-- Begin Records for the exercise --
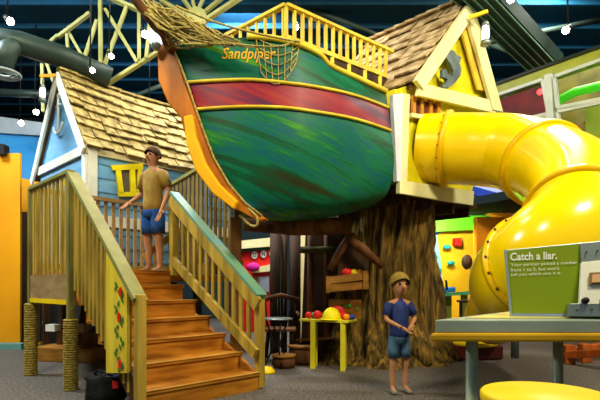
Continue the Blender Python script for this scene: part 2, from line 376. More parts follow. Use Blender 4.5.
OV = -W2*.06
Ra = V((ap.x, ap.y, ZR+.03))+OV; Rb_ = V((ap.x, ap.y, ZR+.03))+W2*2.8
Ea = V((K.x, K.y, ZE-.0))-A2*.03+OV; Eb = V((K.x, K.y, ZE-.0))-A2*.03+W2*2.8
Fa = V((c10.x, c10.y, ZE-.12))+A2*.2+OV; Fb = V((c10.x, c10.y, ZE-.12))+A2*.2+W2*2.8
rb = MB(); rb.prism([Ra-V((0,0,.1)), Rb_-V((0,0,.1)), Eb-V((0,0,.03)), Ea-V((0,0,.03))], V((0, 0, -.03))); rb.prism([Ra, Rb_, Fb, Fa], V((0, 0, -.03))); rb.build('roof_board', M['apron'], bh)
sh = shingles(Ra, Rb_, Eb, Ea, 8, 11, .03, .09, .06); sh2 = shingles(Ra, Rb_, Fb, Fa, 8, 10, .022); sh.add(sh2.v, sh2.f); sh.build('roof_shingles', M['shingle'], bh)
rc = MB(); 
sg_ = lambda x: V((0, 0, -.09*math.sin(PI*min(1, x))))
for i in range(12): rc.bar(lerp(Ra, Rb_, i/12)+V((0, 0, .035))+sg_(i/12), lerp(Ra, Rb_, (i+1.15)/12)+V((0, 0, .05))+sg_((i+1.15)/12), .16, .03)
rc.build('ridge_cap', M['shingle'], bh)
tr = MB(); o_ = -W2*.02
tr.bar(Ra+o_-V((0, 0, .07)), Ea+o_-V((0, 0, .07)), .035, .12); tr.bar(Ra+o_-V((0, 0, .07)), Fa+o_-V((0, 0, .07)), .035, .12)
tr.build('barge_board', M['white'], bh)
tb = MB(); tb.bar(V((K.x, K.y, ZE-.02))-W2*.03, V((c10.x, c10.y, ZE-.02))-W2*.03, .03, .13); tb.build('gable_beam', M['white'], bh)
ct = MB(); ct.box(V((K.x, K.y, (ZB+ZE)/2))-A2*.02+W2*.05, (.13, .05, ZE-ZB), W2); ct.box(V((K.x, K.y, (ZB+ZE)/2))-W2*.02+A2*.05, (.05, .13, ZE-ZB), W2); ct.build('corner_trim', M['white'], bh)
fs = MB().bar(Ea+V((0, 0, -.05))-OV*.3, Eb+V((0, 0, -.05)), .03, .09).build('fascia_board', mat('fascia_tan', 'c0b48a'), bh)
MB().bar(V((K.x, K.y, 2.0))-A2*.02, V((c01.x, c01.y, 2.0))-A2*.02, .02, .16).build('white_band', M['white'], bh)
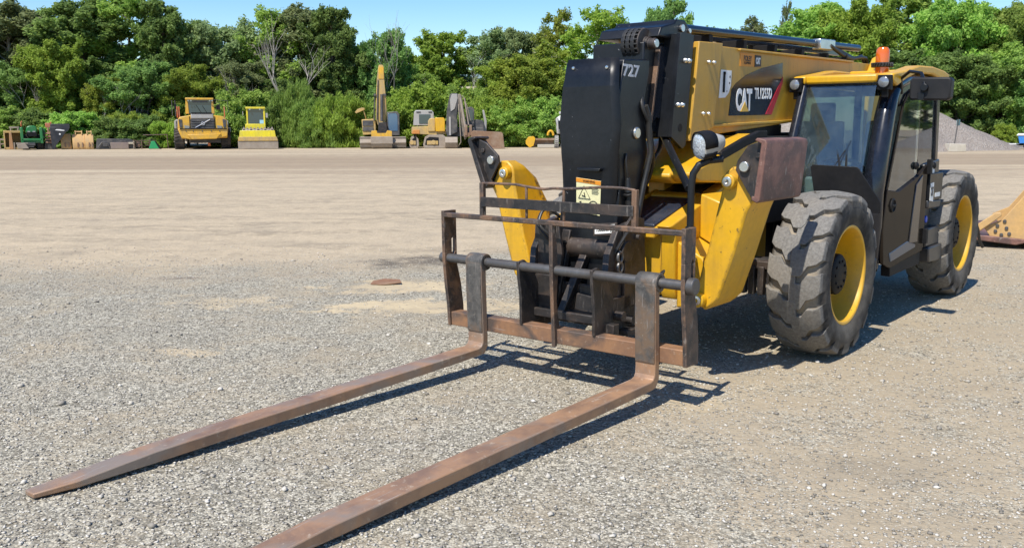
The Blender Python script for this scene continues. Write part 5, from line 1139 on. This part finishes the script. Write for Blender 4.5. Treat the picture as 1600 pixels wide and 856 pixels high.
f.tb([(156,229,-.2),(162,221,-.2),(170,221,-.2),(173,230,-.2)],.06); f.bx(163,222,170,227,-.25,-.1); f.bx(188,218.8,197,220.4,-.12,-.1); f.each('bracket', M['steel'], bevel=.01)
f = Far('steel_rack', 238, 'thin empty steel rack of rails and posts beside the dump truck', 'rack', GM)
f.tb([(226,210,0),(262,209.5,0)],.04); f.tb([(261,210,0),(262,231,0)],.04); f.tb([(226,210,.6),(262,209.5,.6)],.03)
for x in (212,222.5,234): f.bx(x,217,x+1.6,231.3,-.2,.1)
for y in (218.5,222,226): f.tb([(211,y,0),(245,y,0)],.03)
f.bx(215,219,221,229,0,.05); f.done('frame', M['rust_edge'], bevel=.005)
f = Far('plow_wedge', 248, 'bright green wedge shaped plow piece in front of the steel rack', 'plow', GM, 79.)
f.pr([(240.5,230.6),(245,219),(249.5,219),(255.5,230.6)],-.6,.0); f.done('wedge', plain('bright_green_paint',(.02,.30,.10),.5), bevel=.02)
f.pr([(249.5,219.5),(252,219.5),(259,231),(256,231)],-.3,.2); f.bx(244.5,215,246.5,219.5,-.3,-.1); f.done('brace', M['black_matt'], bevel=.01)

# building behind the trees
bd = empty('warehouse', (-15.,96.2,0)); tag(bd, 'long pale warehouse with grey green roof glimpsed between the trees', 'building')
mb = MB(); mb.box((-11,0,0),(11.5,12,5.4)); mb.build('wall', paint('cream_cladding',(.42,.38,.30),.8,dirt_amt=.2), bd, bevel=0)
mb = MB(); mb.prism([(-.6,5.45),(6,7.3),(12.6,5.45),(12.6,5.65),(6,7.5),(-.6,5.65)],'u',-11.4,11.9); mb.build('roof', plain('grey_green_roof',(.24,.33,.31),.6), bd, bevel=0)
mb = MB(); mb.box((-11.4,-.7,5.35),(11.9,-.6,5.85)); mb.build('eave', paint('pale_eave',(.62,.52,.40),.7,dirt_amt=.2), bd, bevel=0)
for k in range(4):
    mb = MB(); mb.box((-9.5+5.4*k,-.06,0),(-6.5+5.4*k,.02,3.6)); mb.build('door', plain('dark_bay_door',(.06,.08,.08),.5), bd, bevel=0)
# ------------------------------------------------------------------ trees and bushes
def leaf_mat(name, c0, c1, c2, tr=.55):
    m, nt, b = newmat(name); geo = nt.new('ShaderNodeNewGeometry'); c = nt.coord(); oi = nt.new('ShaderNodeObjectInfo')
    n1 = nt.noise(c, .55, 3, .6)
    col = nt.mix(geo.outputs['Random Per Island'], c0, c1)
    col = nt.mix(nt.math('MULTIPLY', nt.ramp(n1, [(.45, 0), (.68, 1)]), .65), col, c2)
    hs = nt.new('ShaderNodeHueSaturation'); nt.link(nt.math('ADD', nt.math('MULTIPLY', oi.outputs['Random'], .03), .485), hs.inputs['Hue']); nt.link(nt.math('ADD', nt.math('MULTIPLY', oi.outputs['Random'], .5), .75), hs.inputs['Value']); nt.link(col, hs.inputs['Color'])
    nt.n.remove(b); d = nt.new('ShaderNodeBsdfDiffuse'); t = nt.new('ShaderNodeBsdfTranslucent'); g = nt.new('ShaderNodeBsdfGlossy'); g.inputs['Roughness'].default_value = .6; g.inputs[0].default_value = (.8,.85,.8,1)
    nt.link(hs.outputs[0], d.inputs[0]); nt.link(hs.outputs[0], t.inputs[0])
    x = nt.new('ShaderNodeMixShader'); x.inputs[0].default_value = tr; nt.link(d.outputs[0], x.inputs[1]); nt.link(t.outputs[0], x.inputs[2])
    y = nt.new('ShaderNodeMixShader'); y.inputs[0].default_value = .012; nt.link(x.outputs[0], y.inputs[1]); nt.link(g.outputs[0], y.inputs[2])
    nt.link(y.outputs[0], nt.n['Material Output'].inputs[0]); return m
LM = {'dark': leaf_mat('dark_leaves',(0.169,0.281,0.072),(0.312,0.455,0.118),(0.122,0.215,0.066)),
      'mid': leaf_mat('mid_green_leaves',(0.258,0.415,0.078),(0.446,0.600,0.125),(0.180,0.306,0.072)),
      'bright': leaf_mat('bright_leaves',(0.258,0.386,0.055),(0.418,0.558,0.086),(0.196,0.315,0.055)),
      'grey': leaf_mat('grey_green_leaves',(0.222,0.288,0.116),(0.355,0.423,0.172),(0.142,0.200,0.082)),
      'yellow': leaf_mat('yellow_green_leaves',(.26,.34,.05),(.40,.45,.07),(.19,.27,.05)),
      'willow': leaf_mat('willow_leaves',(0.231,0.360,0.068),(0.373,0.521,0.113),(0.142,0.251,0.052))}
bark = paint('grey_brown_bark',(.12,.10,.08),.9,dirt_amt=.2,scale=2); bark_pale = paint('pale_bark',(.34,.31,.27),.85,dirt_amt=.2,scale=2)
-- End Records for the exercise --
§ Short exercise
Set down again, exactly, the lines of the material above from its first line to the one with "2.0))-A2*.02, .02, .16).build('white_band', M['white'], bh)", inclusive. Leave the pictures out.

§ Exercise output
Continue the Blender Python script for this scene: part 2, from line 376. More parts follow. Use Blender 4.5.
OV = -W2*.06
Ra = V((ap.x, ap.y, ZR+.03))+OV; Rb_ = V((ap.x, ap.y, ZR+.03))+W2*2.8
Ea = V((K.x, K.y, ZE-.0))-A2*.03+OV; Eb = V((K.x, K.y, ZE-.0))-A2*.03+W2*2.8
Fa = V((c10.x, c10.y, ZE-.12))+A2*.2+OV; Fb = V((c10.x, c10.y, ZE-.12))+A2*.2+W2*2.8
rb = MB(); rb.prism([Ra-V((0,0,.1)), Rb_-V((0,0,.1)), Eb-V((0,0,.03)), Ea-V((0,0,.03))], V((0, 0, -.03))); rb.prism([Ra, Rb_, Fb, Fa], V((0, 0, -.03))); rb.build('roof_board', M['apron'], bh)
sh = shingles(Ra, Rb_, Eb, Ea, 8, 11, .03, .09, .06); sh2 = shingles(Ra, Rb_, Fb, Fa, 8, 10, .022); sh.add(sh2.v, sh2.f); sh.build('roof_shingles', M['shingle'], bh)
rc = MB(); 
sg_ = lambda x: V((0, 0, -.09*math.sin(PI*min(1, x))))
for i in range(12): rc.bar(lerp(Ra, Rb_, i/12)+V((0, 0, .035))+sg_(i/12), lerp(Ra, Rb_, (i+1.15)/12)+V((0, 0, .05))+sg_((i+1.15)/12), .16, .03)
rc.build('ridge_cap', M['shingle'], bh)
tr = MB(); o_ = -W2*.02
tr.bar(Ra+o_-V((0, 0, .07)), Ea+o_-V((0, 0, .07)), .035, .12); tr.bar(Ra+o_-V((0, 0, .07)), Fa+o_-V((0, 0, .07)), .035, .12)
tr.build('barge_board', M['white'], bh)
tb = MB(); tb.bar(V((K.x, K.y, ZE-.02))-W2*.03, V((c10.x, c10.y, ZE-.02))-W2*.03, .03, .13); tb.build('gable_beam', M['white'], bh)
ct = MB(); ct.box(V((K.x, K.y, (ZB+ZE)/2))-A2*.02+W2*.05, (.13, .05, ZE-ZB), W2); ct.box(V((K.x, K.y, (ZB+ZE)/2))-W2*.02+A2*.05, (.05, .13, ZE-ZB), W2); ct.build('corner_trim', M['white'], bh)
fs = MB().bar(Ea+V((0, 0, -.05))-OV*.3, Eb+V((0, 0, -.05)), .03, .09).build('fascia_board', mat('fascia_tan', 'c0b48a'), bh)
MB().bar(V((K.x, K.y, 2.0))-A2*.02, V((c01.x, c01.y, 2.0))-A2*.02, .02, .16).build('white_band', M['white'], bh)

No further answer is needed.